INSTRUCTION: Copy the data exactly as it appears, and do not include any pictures.

=====

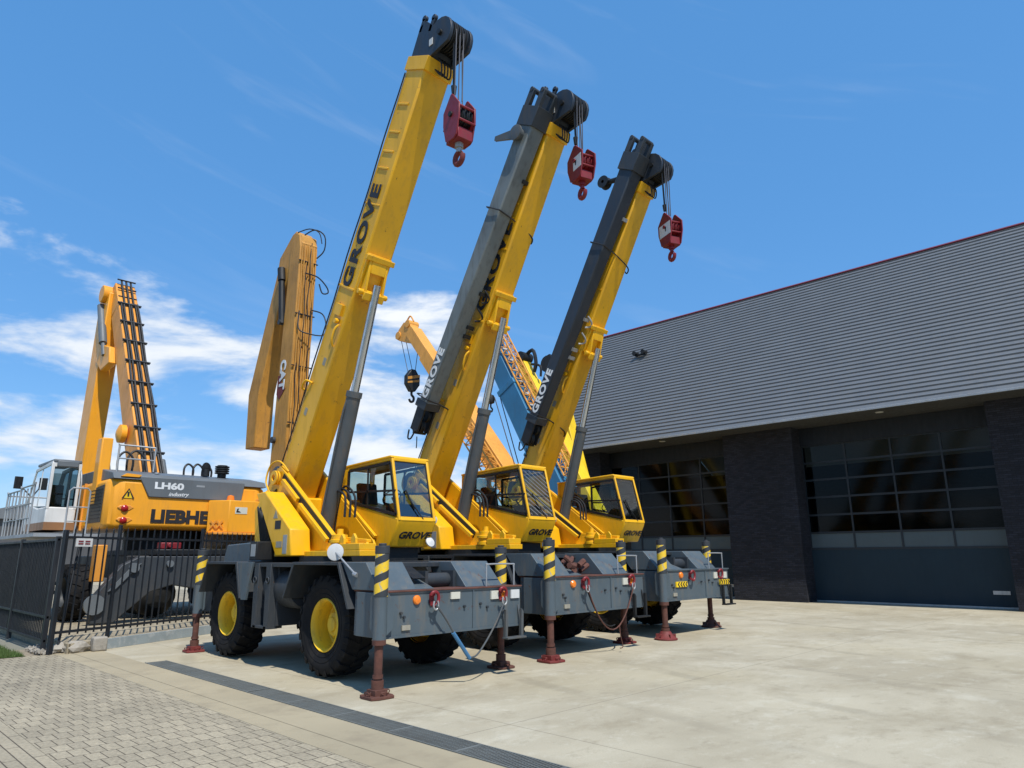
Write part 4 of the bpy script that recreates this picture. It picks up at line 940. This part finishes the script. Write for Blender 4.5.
# leaning support strut of the gate post
mb = MB(); mb.tube((3.66,15.05,.0),(3.86,15.35,1.9),.022,n=8); inf(mb.build('strut', M['fence'], fence))
p = A+d*.38
mb = MB(); mb.obox((p.x,p.y-.045,1.93), .34,.01,.15, rm); sg = inf(mb.build('sign_board', M['white'], fence))
for q in (-.07,.07): 
    mb = MB(); pp = p+d*q; 
    for dz in (-.022,.022): mb.obox((pp.x,pp.y-.055,1.93+dz), .10,.006,.022, rm)
    mb.obox((pp.x-.04,pp.y-.056,1.93), .022,.006,.06, rm)
    o = mb.build('sign_mark', M['red'], sg); o.location=(0,0,0)
gt = thing('gate', 'black bar gate backed with dark navy sheet, left of the leaning gate post', 'gate', (3.45,15.05,0))
def ing(o): o.location = (-3.45,-15.05,0); return o
mb = MB()
for z in (.22,.62,1.98): mb.box(3.44,3.48,15.12,24,z-.022,z+.022)
for y in (15.12,17.9,20.8,24): mb.box(3.42,3.50,y,y+.07,.06,2.04)
ing(mb.build('gate_frame', M['fence'], gt, bevel=.003))
mb = MB(); y=15.25
while y<24: mb.box(3.45,3.47,y,y+.02,.23,1.97); y+=.12
ing(mb.build('gate_bars', M['fence'], gt))
mb = MB(); mb.box(3.505,3.515,15.2,24,.64,1.96); ing(mb.build('backing_sheet', M['fence_panel'], gt))

# ------------------------------------------------------------------ orange material handler
G0 = .17
lh = thing('material_handler', 'orange material handler with grey engine hood, seen from behind past the fence', 'material handler', (7.3,19.5,G0))
def inl(o): o.location = (o.location.x-7.3, o.location.y-19.5, o.location.z-G0); return o
mb = MB()
mb.prismz([(5.62,19.5),(9.3,19.5),(9.6,19.8),(9.6,23.4),(5.38,23.4),(5.38,19.72)], 2.36, 3.62)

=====

SOLUTION TO THIS TASK:
Write part 4 of the bpy script that recreates this picture. It picks up at line 940. This part finishes the script. Write for Blender 4.5.
# leaning support strut of the gate post
mb = MB(); mb.tube((3.66,15.05,.0),(3.86,15.35,1.9),.022,n=8); inf(mb.build('strut', M['fence'], fence))
p = A+d*.38
mb = MB(); mb.obox((p.x,p.y-.045,1.93), .34,.01,.15, rm); sg = inf(mb.build('sign_board', M['white'], fence))
for q in (-.07,.07): 
    mb = MB(); pp = p+d*q; 
    for dz in (-.022,.022): mb.obox((pp.x,pp.y-.055,1.93+dz), .10,.006,.022, rm)
    mb.obox((pp.x-.04,pp.y-.056,1.93), .022,.006,.06, rm)
    o = mb.build('sign_mark', M['red'], sg); o.location=(0,0,0)
gt = thing('gate', 'black bar gate backed with dark navy sheet, left of the leaning gate post', 'gate', (3.45,15.05,0))
def ing(o): o.location = (-3.45,-15.05,0); return o
mb = MB()
for z in (.22,.62,1.98): mb.box(3.44,3.48,15.12,24,z-.022,z+.022)
for y in (15.12,17.9,20.8,24): mb.box(3.42,3.50,y,y+.07,.06,2.04)
ing(mb.build('gate_frame', M['fence'], gt, bevel=.003))
mb = MB(); y=15.25
while y<24: mb.box(3.45,3.47,y,y+.02,.23,1.97); y+=.12
ing(mb.build('gate_bars', M['fence'], gt))
mb = MB(); mb.box(3.505,3.515,15.2,24,.64,1.96); ing(mb.build('backing_sheet', M['fence_panel'], gt))

# ------------------------------------------------------------------ orange material handler
G0 = .17
lh = thing('material_handler', 'orange material handler with grey engine hood, seen from behind past the fence', 'material handler', (7.3,19.5,G0))
def inl(o): o.location = (o.location.x-7.3, o.location.y-19.5, o.location.z-G0); return o
mb = MB()
mb.prismz([(5.62,19.5),(9.3,19.5),(9.6,19.8),(9.6,23.4),(5.38,23.4),(5.38,19.72)], 2.36, 3.62)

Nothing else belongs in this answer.